What the exercise asks: Select lines where the word "picks" appears.

[Scene modeling code data]
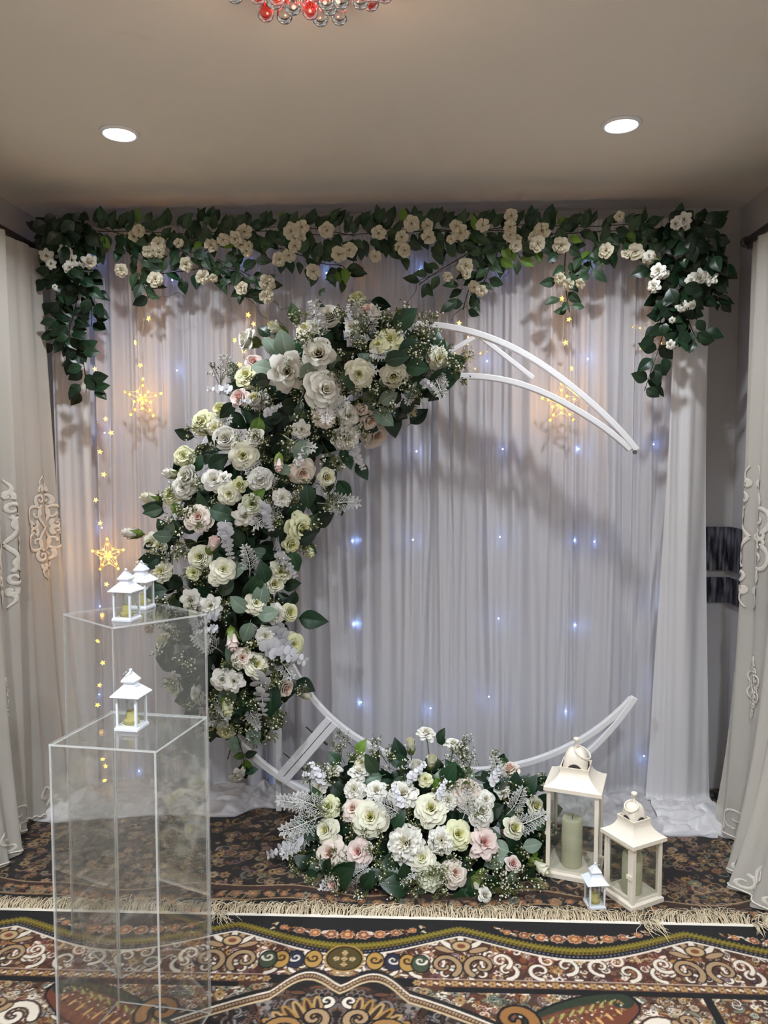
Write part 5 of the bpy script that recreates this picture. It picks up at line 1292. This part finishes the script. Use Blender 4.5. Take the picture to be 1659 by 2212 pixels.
# ------------------------------------------------------------------ garlands over the top of the backdrop
GY = 2.985
def spline(pts, n):
    P = [Vector((*p, 0)) for p in pts]; out = []
    for i in range(n + 1):
        t = i / n * (len(P) - 1); k = min(int(t), len(P) - 2); f = t - k
        a, b, c, d = P[max(0, k - 1)], P[k], P[k + 1], P[min(len(P) - 1, k + 2)]
        v = 0.5 * ((2 * b) + (c - a) * f + (2 * a - 5 * b + 4 * c - d) * f * f + (3 * b - a - 3 * c + d) * f ** 3); out.append((v.x, v.y))
    return out
def garland(name, label, loc, vines, roses, kinds, seed, rk, lsize=(23, 34), bunch=(), dpt=0.05, tendrils=()):
    root = empty(name, loc); tag(root, label, 'garland', 'leafy rose garlands over the backdrop'); r = random.Random(seed)
    for pts, n, spread in vines:
        S = spline(pts, max(8, n)); yo = r.uniform(-0.02, 0.02)
        MB().tube([at_y(a, b, GY + yo) - root.location for a, b in S], 0.0019, 4).build('vine', MATS['stem_dark'], root, smooth=True)
        for i in range(n):
            k = min(len(S) - 2, int((i + r.random()) / n * (len(S) - 1))); (a, b), (c, d) = S[k], S[k + 1]
            ang = math.degrees(math.atan2(-(d - b), c - a)); off = r.gauss(0, spread)
            an = math.radians(ang + 90); px, py = a + off * math.cos(an), b - off * math.sin(an)
            p = at_y(px, max(482, py), GY - r.uniform(0, dpt)); s = 1 if off > 0 else -1
            tip = img_dir(ang + s * r.uniform(20, 95), r.uniform(-0.1, 0.5)); l = r.uniform(*lsize) * mpp(GY) * 1.15
            put_leaf(root, p, tip, to_cam(p) + Vector((r.gauss(0, .4), 0, 0.25 + r.gauss(0, .4))), l, r.choices(kinds[0], kinds[1])[0])
    for cx, cy_, rx, ry, n in bunch:
        for i in range(n):
            a, f = r.uniform(0, 6.28), math.sqrt(r.random()); px, py = cx + rx * f * math.cos(a), cy_ + ry * f * math.sin(a)
            p = at_y(px, max(462, py), GY - 0.02 - 0.13 * (1 - f * f) * r.random()); put_leaf(root, p, img_dir(r.uniform(180, 360), r.uniform(-0.1, 0.5)), to_cam(p) + Vector((r.gauss(0, .4), 0, 0.2 + r.gauss(0, .4))), r.uniform(*lsize) * mpp(GY) * 1.2, r.choices(kinds[0], kinds[1])[0])
    for pts in tendrils:
        MB().tube([at_y(a, b, GY - 0.03) - root.location for a, b in spline(pts, 14)], 0.0012, 4).build('tendril', MATS['stem_dark'], root, smooth=True)
    for px, py, rr in roses:
        p = at_y(px, py, GY - dpt - r.uniform(0.01, 0.03)); put_rose(root, p, to_cam(p) + Vector((r.gauss(0, .3), 0, r.gauss(-0.1, .25))), rr * mpp(GY), rk, r.uniform(0, 6.3))
    return root
GROSES = [(342, 527, 13), (289, 510, 10), (300, 498, 12), (320, 544, 11), (344, 545, 11), (262, 584, 12), (335, 604, 14), (402, 571, 13), (456, 530, 13), (482, 518, 11), (438, 598, 13), (461, 601, 8), (528, 500, 14), (508, 515, 13), (520, 528, 12), (537, 531, 8), (533, 542, 11), (629, 499, 15), (652, 491, 13), (651, 511, 9), (637, 530, 12), (604, 560, 13), (624, 552, 13), (706, 497, 14), (732, 549, 14), (755, 540, 13), (677, 587, 14), (577, 612, 15), (576, 640, 13), (818, 503, 13), (811, 553, 11), (889, 483, 14), (868, 512, 12), (874, 541, 12), (862, 533, 9), (923, 487, 11), (925, 512, 13), (985, 488, 11), (995, 503, 15), (974, 517, 8), (1043, 486, 12), (1104, 466, 12), (1102, 490, 12), (1102, 508, 12), (1118, 516, 8), (1114, 531, 11), (1171, 498, 15), (1152, 512, 9), (1161, 527, 14), (1005, 575, 14), (967, 598, 9), (1008, 593, 8), (1025, 620, 12), (1040, 628, 10), (1212, 530, 15), (1209, 602, 10), (1228, 614, 10), (1253, 613, 9), (1309, 542, 14), (1338, 467, 9), (1372, 544, 15), (1352, 549, 9), (1402, 556, 12), (521, 622, 12), (386, 525, 9)]
GK = (('rose', 'dark', 'fresh'), (8, 2, 0.6))
garland('rose_garland', 'leafy garland of small cream roses along the left half of the backdrop top', (-0.85, GY, 2.25), [
    ([(205, 500), (300, 500), (400, 505), (500, 500), (600, 500), (700, 508), (790, 505)], 125, 20),
    ([(210, 490), (330, 525), (430, 545), (520, 500), (640, 490), (770, 510)], 56, 18),
    ([(260, 535), (300, 560), (330, 590), (400, 585), (470, 575), (520, 590), (545, 630)], 44, 14), ([(300, 590), (312, 620), (322, 645)], 8, 7), ([(470, 560), (530, 590), (570, 615), (580, 650)], 16, 12),
    ([(600, 535), (660, 555), (700, 570), (740, 575), (755, 600)], 34, 16)], [g for g in GROSES if g[0] < 780], GK, 51, 'Ga', tendrils=(((575, 640), (598, 655), (605, 668), (625, 664)), ((528, 640), (548, 655), (562, 678), (578, 690)), ((345, 640), (365, 640), (385, 632), (395, 640))))
garland('rose_garland', 'leafy garland of small cream roses along the right half of the backdrop top', (0.5, GY, 2.25), [
    ([(800, 515), (900, 500), (1000, 500), (1100, 498), (1200, 505), (1300, 500), (1420, 495)], 128, 20),
    ([(790, 505), (880, 490), (1010, 500), (1140, 485), (1260, 490), (1410, 480)], 52, 16),
    ([(1040, 530), (990, 560), (940, 590), (905, 615)], 17, 11), ([(1060, 520), (1040, 570), (1015, 620), (1000, 670)], 26, 14), ([(1090, 520), (1065, 565), (1045, 610)], 13, 12),
    ([(1225, 520), (1220, 570), (1222, 620), (1230, 675)], 19, 13), ([(1290, 520), (1275, 560), (1285, 595)], 13, 12), ([(1110, 530), (1120, 550), (1125, 560)], 8, 12), ([(1300, 520), (1380, 520), (1420, 530)], 16, 14)], [g for g in GROSES if g[0] >= 780], GK, 52, 'Ga', tendrils=(((990, 570), (940, 592), (903, 608), (898, 630), (882, 650), (874, 672)), ((1100, 560), (1098, 590), (1085, 600), (1076, 622)), ((1010, 660), (990, 672), (978, 685), (976, 694)), ((1105, 468), (1070, 472), (1040, 472), (1026, 482))))
garland('corner_vine', 'dark leafy vine with white roses hanging down at the left corner of the backdrop', (-1.45, GY, 2.2), [
    ([(120, 480), (118, 560), (122, 640), (135, 710), (140, 760)], 30, 13), ([(165, 480), (160, 580), (165, 650), (150, 720), (175, 760), (185, 820), (186, 850)], 40, 13), ([(185, 500), (190, 600), (198, 660), (198, 705)], 14, 11), ([(150, 500), (140, 600), (150, 700), (145, 770)], 22, 14), ([(140, 480), (110, 500), (85, 515)], 8, 8)],
    [(100, 553, 15), (142, 542, 15), (155, 562, 14), (150, 578, 13), (193, 567, 17), (172, 575, 11), (110, 570, 11), (118, 620, 6)],
    (('vine', 'dark'), (6, 1)), 53, 'Sw', (24, 34), [(150, 510, 52, 52, 62), (155, 590, 48, 40, 26)], 0.08)
garland('corner_vine', 'dark leafy vine with white roses hanging down at the right corner of the backdrop', (1.05, GY, 2.2), [
    ([(1440, 490), (1430, 560), (1440, 640), (1425, 700), (1440, 660), (1430, 730), (1410, 790), (1392, 845)], 40, 11), ([(1500, 490), (1490, 560), (1480, 640), (1490, 700), (1510, 740)], 30, 16), ([(1530, 500), (1545, 560), (1540, 620), (1535, 650)], 20, 14), ([(1450, 490), (1500, 480), (1545, 490)], 14, 12), ([(1460, 560), (1470, 640), (1455, 690), (1440, 720)], 22, 14)],
    [(1478, 473, 15), (1460, 483, 13), (1482, 490, 9), (1422, 585, 16), (1412, 617, 14), (1437, 592, 9), (1510, 600, 17), (1494, 606, 13), (1534, 600, 15), (1474, 660, 13), (1496, 660, 10), (1452, 692, 7), (1448, 745, 10), (1402, 553, 11), (1481, 563, 5)],
    (('vine', 'dark'), (6, 1)), 57, 'Sw', (24, 36), [(1490, 525, 65, 50, 58), (1480, 620, 55, 40, 34), (1545, 560, 28, 40, 16)], 0.09)

# ------------------------------------------------------------------ crystal chandelier, its lowest drops reach into the picture
cc = at_z(664, -12, 2.275)
ch = empty('crystal_chandelier', (cc.x, cc.y, ZC)); tag(ch, 'crystal chandelier with clear and red lit glass drops at the top edge', 'chandelier')
MB().lathe([(0.23, 0.0), (0.23, -0.012), (0.2, -0.016), (0.001, -0.016)], 36).build('ceiling_plate', MATS['steel'], ch, smooth=True)
def drop(m): return MB().lathe([(0.0008, 0.036), (0.004, 0.03), (0.009, 0.016), (0.0165, 0.0), (0.0195, -0.013), (0.017, -0.024), (0.010, -0.031), (0.001, -0.033)], 14, cap=False).me('glass_drop', m, True)
d_clear, d_red = drop(MATS['glass_drop']), drop(MATS['glass_red_lit'])
red_me = MB().ball((0, 0, 0), 0.006, 8, 5).me('red_led', MATS['led_red'], True)
r = random.Random(3); kk = 0
for rad, n, z in ((0.03, 4, -0.092), (0.085, 10, -0.086), (0.14, 15, -0.074), (0.19, 20, -0.058)):
    for i in range(n):
        a = 2 * math.pi * (i + 0.3 * (kk % 2)) / n; x, y = rad * math.cos(a), rad * math.sin(a); zz = z + r.uniform(-0.012, 0.012); kk += 1
        dr = obj('glass_drop', d_red if r.random() < 0.38 else d_clear, ch, loc=(x, y, zz), rot=(0, 0, r.uniform(0, 6)))
        MB().tube([(0, 0, 0.034), (0, 0, -zz - 0.014)], 0.0008, 4).build('hanging_wire', MATS['steel'], dr)
    for i in range(max(3, n // 2)):
        a = 2 * math.pi * (i + 0.5) / max(3, n // 2); obj('red_led', red_me, ch, loc=((rad + 0.02) * math.cos(a), (rad + 0.02) * math.sin(a), z + 0.035))
ld = bpy.data.lights.new('chandelier_glow', 'POINT'); ld.energy = 2.0; ld.color = (1.0, 0.72, 0.52); ld.shadow_soft_size = 0.06
lo = bpy.data.objects.new('chandelier_glow', ld); COL.objects.link(lo); lo.location = (cc.x, cc.y, ZC - 0.2)
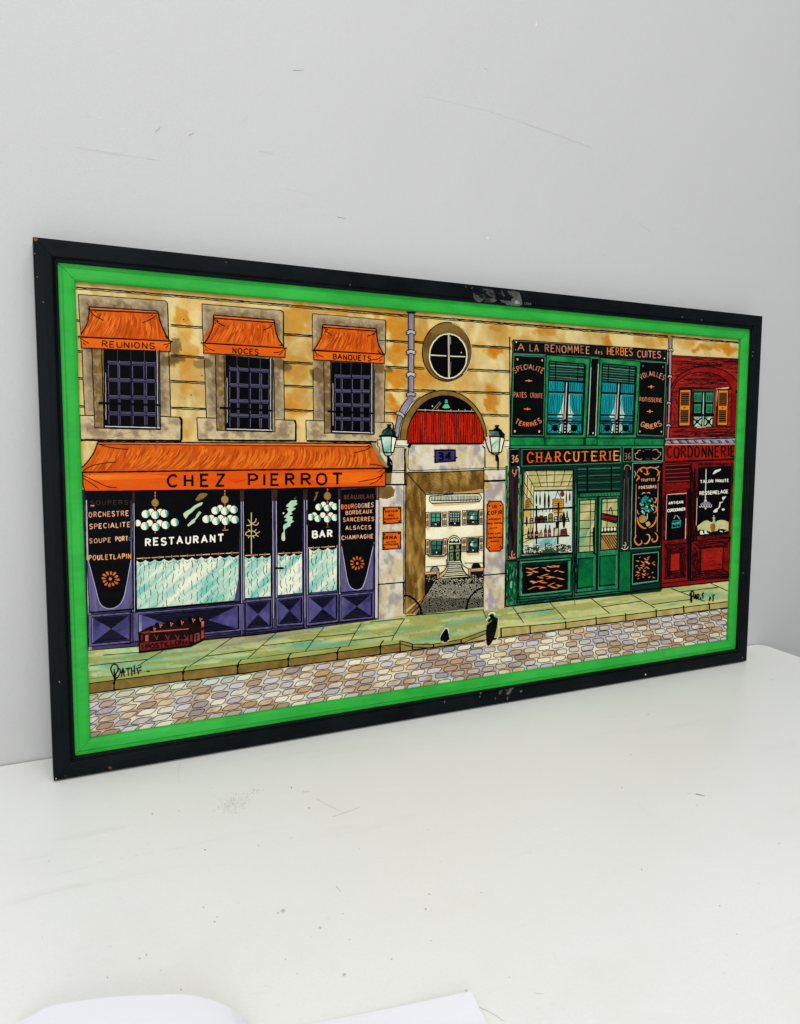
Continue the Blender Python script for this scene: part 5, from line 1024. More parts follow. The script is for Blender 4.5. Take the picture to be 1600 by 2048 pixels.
for nm, g, gp, lo in (('left leaf of the green shop door', [(972, 125), (1165, 118), (1150, 755), (960, 768)], 0, [(955, 845), (1150, 830), (1145, 1185), (945, 1210)]), ('right leaf of the green shop door', [(1245, 112), (1445, 100), (1432, 725), (1228, 740)], 1, [(1222, 815), (1425, 800), (1415, 1160), (1215, 1180)])):
    e = El('painted_shop_door', 6, nm).view('T')
    fr = [(945, 95), (1185, 88), (1175, 1235), (915, 1262)] if not gp else [(1210, 85), (1465, 70), (1445, 1215), (1192, 1235)]
    e.poly(fr, (44, 138, 92), (22, 98, 64), 'vert').line(fr, 1.6, closed=True); e.poly(g, (206, 190, 130), (150, 166, 110), 'diag')
    if not gp:
        e.poly([(965, 560), (1050, 480), (1090, 400), (1100, 450), (1000, 700), (962, 730)], (60, 156, 120), (150, 176, 120), 'diag')
        e.lines([[(970, 175), (1160, 168)], [(966, 272), (1158, 262)], [(964, 378), (1156, 368)], [(962, 480), (1100, 470)], [(960, 582), (1100, 574)], [(960, 692), (1140, 684)], [(1108, 122), (1098, 750)]], 1.4); e.poly([(1135, 460), (1165, 455), (1160, 800), (1140, 780), (1130, 600)], (6, 14, 12), m='flat')
        e.lines([[(1098, 525), (1135, 525), (1140, 560), (1100, 570)]], 1.6)
    else:
        e.lines([[(1245, 158), (1442, 145)], [(1242, 260), (1440, 245)], [(1310, 110), (1308, 460)]], 1.4); e.line([(1330, 260), (1352, 215), (1365, 225), (1375, 300)], 1.6)
        e.poly([(1240, 280), (1448, 322), (1420, 408), (1234, 362)], (150, 36, 30), (100, 20, 20), 'blotch').line([(1240, 280), (1448, 322), (1420, 408), (1234, 362)], 1.5, closed=True).lines([[(1255, 300), (1435, 335)], [(1250, 345), (1415, 385)]], 2.0, jit=1.2)
        e.poly([(1240, 462), (1428, 452), (1428, 515), (1240, 528)], (12, 14, 12), m='flat')
        for k in range(5): e.ell(1248+k*39, 487-k*2.2, 14, 22, (222, 222, 196), m='flat', n=14)
        e.poly([(1236, 560), (1432, 552), (1430, 725), (1230, 740)], (150, 104, 50), (186, 140, 80), 'diag').line([(1236, 560), (1432, 552)], 1.6).line([(1238, 528), (1430, 518)], 1.4)
        for k in range(7): x = 1240+k*30; e.line([(x, 562), (min(x+112, 1430), 735 if x < 1330 else 562+(1430-x)*1.5)], 1.5)
    e.line(g, 2.0, closed=True); e.poly(lo, (6, 112, 58), (3, 78, 44), 'blotch').line(lo, 2.0, closed=True)
    P = np.array(lo, float); e.line([P[2], P[3]], 3.2).line([(P[1][0], P[1][1]), P[2]], 1.2, (90, 160, 120))
    if not gp: e.poly([(1095, 780), (1165, 770), (1185, 805), (1160, 790)], INK, m='flat')
    e.done()
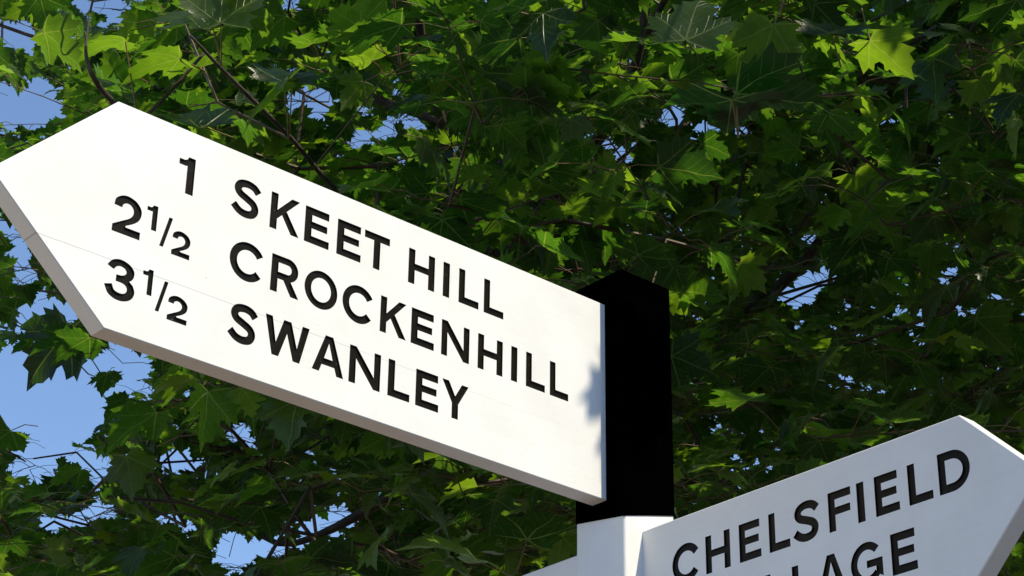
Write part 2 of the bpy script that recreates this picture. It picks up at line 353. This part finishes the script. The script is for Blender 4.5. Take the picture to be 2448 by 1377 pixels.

Solution for this problem:
Write part 5 of the bpy script that recreates this picture. It picks up at line 1292. This part finishes the script. Use Blender 4.5. Take the picture to be 1659 by 2212 pixels.
Write part 2 of the bpy script that recreates this picture. It picks up at line 353. This part finishes the script. The script is for Blender 4.5. Take the picture to be 2448 by 1377 pixels.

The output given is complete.